▸ **Provided data**

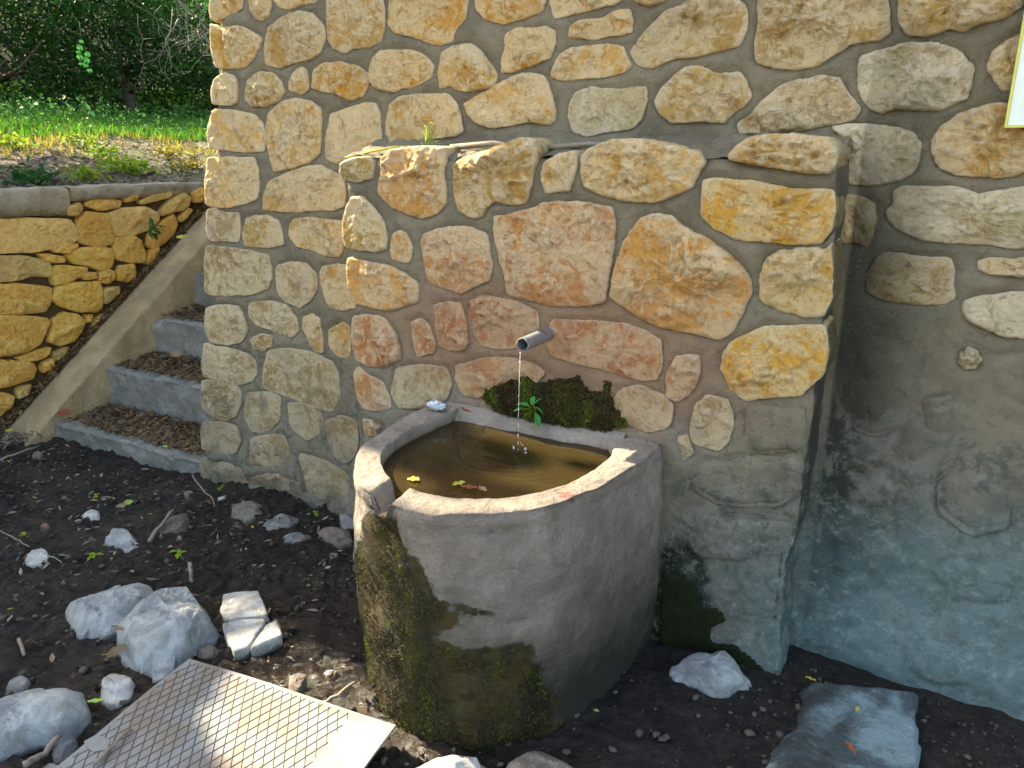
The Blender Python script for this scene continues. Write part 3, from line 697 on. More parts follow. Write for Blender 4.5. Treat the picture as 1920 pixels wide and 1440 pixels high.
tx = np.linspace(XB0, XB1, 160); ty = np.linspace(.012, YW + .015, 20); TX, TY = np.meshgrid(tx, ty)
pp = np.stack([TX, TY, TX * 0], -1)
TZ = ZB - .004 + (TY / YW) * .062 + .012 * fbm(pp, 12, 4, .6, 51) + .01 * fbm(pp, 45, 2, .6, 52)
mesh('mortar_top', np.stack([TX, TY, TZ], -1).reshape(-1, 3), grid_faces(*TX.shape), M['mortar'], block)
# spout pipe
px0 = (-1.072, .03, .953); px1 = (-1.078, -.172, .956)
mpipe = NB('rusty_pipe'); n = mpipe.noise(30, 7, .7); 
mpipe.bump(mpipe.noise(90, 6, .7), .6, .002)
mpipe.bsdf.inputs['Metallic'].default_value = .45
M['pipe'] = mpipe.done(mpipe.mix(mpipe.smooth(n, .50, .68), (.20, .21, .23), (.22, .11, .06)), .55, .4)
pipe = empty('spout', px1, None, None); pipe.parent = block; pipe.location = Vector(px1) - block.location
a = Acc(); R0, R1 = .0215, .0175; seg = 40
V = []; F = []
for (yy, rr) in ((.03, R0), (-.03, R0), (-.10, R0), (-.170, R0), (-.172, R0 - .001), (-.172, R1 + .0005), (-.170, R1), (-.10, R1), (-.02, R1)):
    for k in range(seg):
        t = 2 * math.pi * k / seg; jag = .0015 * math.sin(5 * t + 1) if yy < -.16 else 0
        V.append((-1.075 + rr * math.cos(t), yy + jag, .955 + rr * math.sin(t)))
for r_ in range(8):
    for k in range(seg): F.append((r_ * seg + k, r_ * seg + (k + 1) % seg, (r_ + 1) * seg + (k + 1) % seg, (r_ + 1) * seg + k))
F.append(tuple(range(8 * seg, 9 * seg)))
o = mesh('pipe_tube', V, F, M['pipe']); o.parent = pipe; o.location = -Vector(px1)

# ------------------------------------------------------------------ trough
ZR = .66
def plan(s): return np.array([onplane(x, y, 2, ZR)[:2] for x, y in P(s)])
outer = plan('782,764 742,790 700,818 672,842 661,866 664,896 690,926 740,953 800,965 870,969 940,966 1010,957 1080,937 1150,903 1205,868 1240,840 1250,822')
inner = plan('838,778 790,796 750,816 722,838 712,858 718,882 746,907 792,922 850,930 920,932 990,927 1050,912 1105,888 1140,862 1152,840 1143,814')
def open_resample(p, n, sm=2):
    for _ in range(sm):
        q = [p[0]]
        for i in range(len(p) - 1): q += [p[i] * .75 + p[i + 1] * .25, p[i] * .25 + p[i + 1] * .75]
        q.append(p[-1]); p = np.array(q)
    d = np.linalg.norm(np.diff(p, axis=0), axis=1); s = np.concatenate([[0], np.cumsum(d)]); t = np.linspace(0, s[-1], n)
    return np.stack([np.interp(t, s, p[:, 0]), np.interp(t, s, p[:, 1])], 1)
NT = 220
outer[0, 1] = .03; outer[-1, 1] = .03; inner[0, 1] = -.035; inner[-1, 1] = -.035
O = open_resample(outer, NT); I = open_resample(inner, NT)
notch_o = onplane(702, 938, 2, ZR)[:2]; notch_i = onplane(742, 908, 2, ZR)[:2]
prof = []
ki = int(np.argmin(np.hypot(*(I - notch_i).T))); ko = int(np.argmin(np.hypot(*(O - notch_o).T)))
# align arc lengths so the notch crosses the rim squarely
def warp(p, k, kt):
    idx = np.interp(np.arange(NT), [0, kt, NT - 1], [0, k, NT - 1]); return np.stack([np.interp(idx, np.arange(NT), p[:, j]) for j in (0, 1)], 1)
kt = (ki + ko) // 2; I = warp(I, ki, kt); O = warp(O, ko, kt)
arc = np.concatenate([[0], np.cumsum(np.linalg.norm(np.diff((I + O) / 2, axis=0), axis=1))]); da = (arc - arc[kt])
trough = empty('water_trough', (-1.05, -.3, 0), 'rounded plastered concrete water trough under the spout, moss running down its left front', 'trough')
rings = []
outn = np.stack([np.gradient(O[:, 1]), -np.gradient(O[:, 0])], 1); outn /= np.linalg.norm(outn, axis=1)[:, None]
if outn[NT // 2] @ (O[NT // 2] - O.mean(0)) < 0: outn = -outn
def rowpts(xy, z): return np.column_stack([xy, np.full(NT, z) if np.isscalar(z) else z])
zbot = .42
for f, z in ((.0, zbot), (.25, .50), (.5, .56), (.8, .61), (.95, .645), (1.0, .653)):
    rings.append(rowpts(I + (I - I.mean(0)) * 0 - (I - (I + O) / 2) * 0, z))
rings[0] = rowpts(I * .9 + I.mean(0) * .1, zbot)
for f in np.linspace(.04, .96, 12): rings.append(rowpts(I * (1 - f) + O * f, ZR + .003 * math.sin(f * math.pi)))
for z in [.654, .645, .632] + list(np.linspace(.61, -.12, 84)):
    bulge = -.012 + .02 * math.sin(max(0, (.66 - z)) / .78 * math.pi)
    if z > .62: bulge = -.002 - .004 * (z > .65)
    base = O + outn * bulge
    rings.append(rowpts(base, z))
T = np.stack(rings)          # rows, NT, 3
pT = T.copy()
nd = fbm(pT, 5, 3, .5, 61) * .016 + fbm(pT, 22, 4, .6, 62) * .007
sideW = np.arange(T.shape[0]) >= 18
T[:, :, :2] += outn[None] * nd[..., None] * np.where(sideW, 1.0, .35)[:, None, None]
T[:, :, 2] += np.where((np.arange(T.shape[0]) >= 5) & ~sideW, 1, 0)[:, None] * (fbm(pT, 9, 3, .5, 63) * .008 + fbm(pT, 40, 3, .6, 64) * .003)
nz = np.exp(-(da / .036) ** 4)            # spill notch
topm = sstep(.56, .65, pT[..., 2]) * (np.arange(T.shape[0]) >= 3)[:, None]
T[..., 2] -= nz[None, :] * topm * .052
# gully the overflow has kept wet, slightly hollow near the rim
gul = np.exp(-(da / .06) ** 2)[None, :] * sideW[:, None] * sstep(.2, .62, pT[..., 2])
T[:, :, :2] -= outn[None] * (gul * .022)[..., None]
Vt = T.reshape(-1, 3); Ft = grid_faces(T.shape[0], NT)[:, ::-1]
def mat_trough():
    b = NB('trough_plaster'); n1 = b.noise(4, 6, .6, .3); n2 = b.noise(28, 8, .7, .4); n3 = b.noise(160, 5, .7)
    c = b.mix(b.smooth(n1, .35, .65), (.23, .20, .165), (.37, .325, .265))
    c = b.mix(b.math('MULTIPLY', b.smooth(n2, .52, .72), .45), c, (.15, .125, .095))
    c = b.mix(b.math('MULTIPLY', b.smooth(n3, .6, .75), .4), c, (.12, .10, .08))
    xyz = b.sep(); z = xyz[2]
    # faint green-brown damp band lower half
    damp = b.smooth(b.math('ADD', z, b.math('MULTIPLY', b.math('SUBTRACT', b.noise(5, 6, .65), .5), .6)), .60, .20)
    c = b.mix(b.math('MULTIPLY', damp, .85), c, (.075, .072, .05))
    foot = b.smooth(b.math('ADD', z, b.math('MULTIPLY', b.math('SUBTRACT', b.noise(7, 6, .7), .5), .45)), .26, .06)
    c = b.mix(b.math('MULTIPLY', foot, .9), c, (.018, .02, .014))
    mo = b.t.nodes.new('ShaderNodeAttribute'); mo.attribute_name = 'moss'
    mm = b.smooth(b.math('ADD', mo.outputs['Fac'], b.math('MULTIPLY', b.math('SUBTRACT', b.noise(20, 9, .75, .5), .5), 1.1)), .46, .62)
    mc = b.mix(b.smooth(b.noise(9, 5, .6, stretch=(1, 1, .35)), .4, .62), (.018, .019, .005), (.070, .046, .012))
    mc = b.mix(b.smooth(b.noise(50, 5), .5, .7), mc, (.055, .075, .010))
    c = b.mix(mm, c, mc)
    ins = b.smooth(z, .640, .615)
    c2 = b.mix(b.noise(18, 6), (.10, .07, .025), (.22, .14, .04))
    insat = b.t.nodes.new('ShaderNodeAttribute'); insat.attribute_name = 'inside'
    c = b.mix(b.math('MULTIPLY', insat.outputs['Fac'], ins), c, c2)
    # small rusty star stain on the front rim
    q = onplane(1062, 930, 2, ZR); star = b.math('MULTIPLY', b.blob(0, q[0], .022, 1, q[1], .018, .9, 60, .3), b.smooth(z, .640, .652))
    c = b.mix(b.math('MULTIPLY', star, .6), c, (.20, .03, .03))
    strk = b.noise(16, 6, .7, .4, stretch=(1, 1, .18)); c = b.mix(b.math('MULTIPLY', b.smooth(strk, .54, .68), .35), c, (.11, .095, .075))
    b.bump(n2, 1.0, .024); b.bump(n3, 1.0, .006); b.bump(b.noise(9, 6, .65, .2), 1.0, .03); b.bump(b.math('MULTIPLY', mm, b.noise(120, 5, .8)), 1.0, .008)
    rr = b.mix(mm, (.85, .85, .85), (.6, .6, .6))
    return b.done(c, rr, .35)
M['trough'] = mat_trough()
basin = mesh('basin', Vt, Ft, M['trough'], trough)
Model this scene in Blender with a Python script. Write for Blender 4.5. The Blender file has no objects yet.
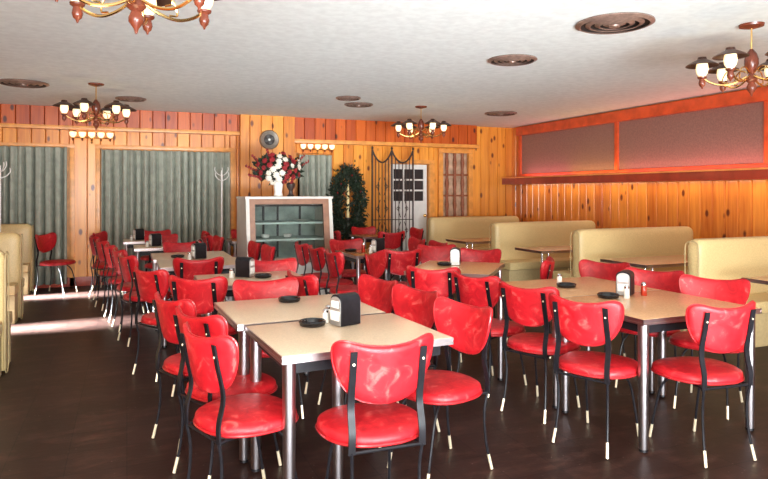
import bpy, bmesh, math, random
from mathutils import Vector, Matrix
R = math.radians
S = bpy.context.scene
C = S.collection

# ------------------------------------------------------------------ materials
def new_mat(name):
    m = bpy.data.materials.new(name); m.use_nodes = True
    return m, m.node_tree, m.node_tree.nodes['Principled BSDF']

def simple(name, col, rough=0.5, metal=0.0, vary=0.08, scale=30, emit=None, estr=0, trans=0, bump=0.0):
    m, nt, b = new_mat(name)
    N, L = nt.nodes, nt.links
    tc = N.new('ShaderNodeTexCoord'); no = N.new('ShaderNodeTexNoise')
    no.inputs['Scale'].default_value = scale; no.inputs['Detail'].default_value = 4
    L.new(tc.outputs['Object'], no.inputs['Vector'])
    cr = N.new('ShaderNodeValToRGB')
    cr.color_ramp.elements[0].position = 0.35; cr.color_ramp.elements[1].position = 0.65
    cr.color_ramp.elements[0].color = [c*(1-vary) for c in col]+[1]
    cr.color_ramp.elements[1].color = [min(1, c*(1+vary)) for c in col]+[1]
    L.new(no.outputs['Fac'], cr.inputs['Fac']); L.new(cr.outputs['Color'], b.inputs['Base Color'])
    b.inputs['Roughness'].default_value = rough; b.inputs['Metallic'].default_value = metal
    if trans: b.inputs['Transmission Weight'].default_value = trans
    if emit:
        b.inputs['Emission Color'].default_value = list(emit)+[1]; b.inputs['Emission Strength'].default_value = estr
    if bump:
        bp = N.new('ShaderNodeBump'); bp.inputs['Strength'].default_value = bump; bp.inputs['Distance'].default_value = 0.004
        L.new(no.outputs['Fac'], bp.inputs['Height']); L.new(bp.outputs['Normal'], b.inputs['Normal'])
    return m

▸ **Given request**
Wherever "this" shows up in a line, copy that line.

▸ **Task answer**
The Blender Python script for this scene continues. Write part 3, from line 697 on. More parts follow. Write for Blender 4.5. Treat the picture as 1920 pixels wide and 1440 pixels high.
Model this scene in Blender with a Python script. Write for Blender 4.5. The Blender file has no objects yet.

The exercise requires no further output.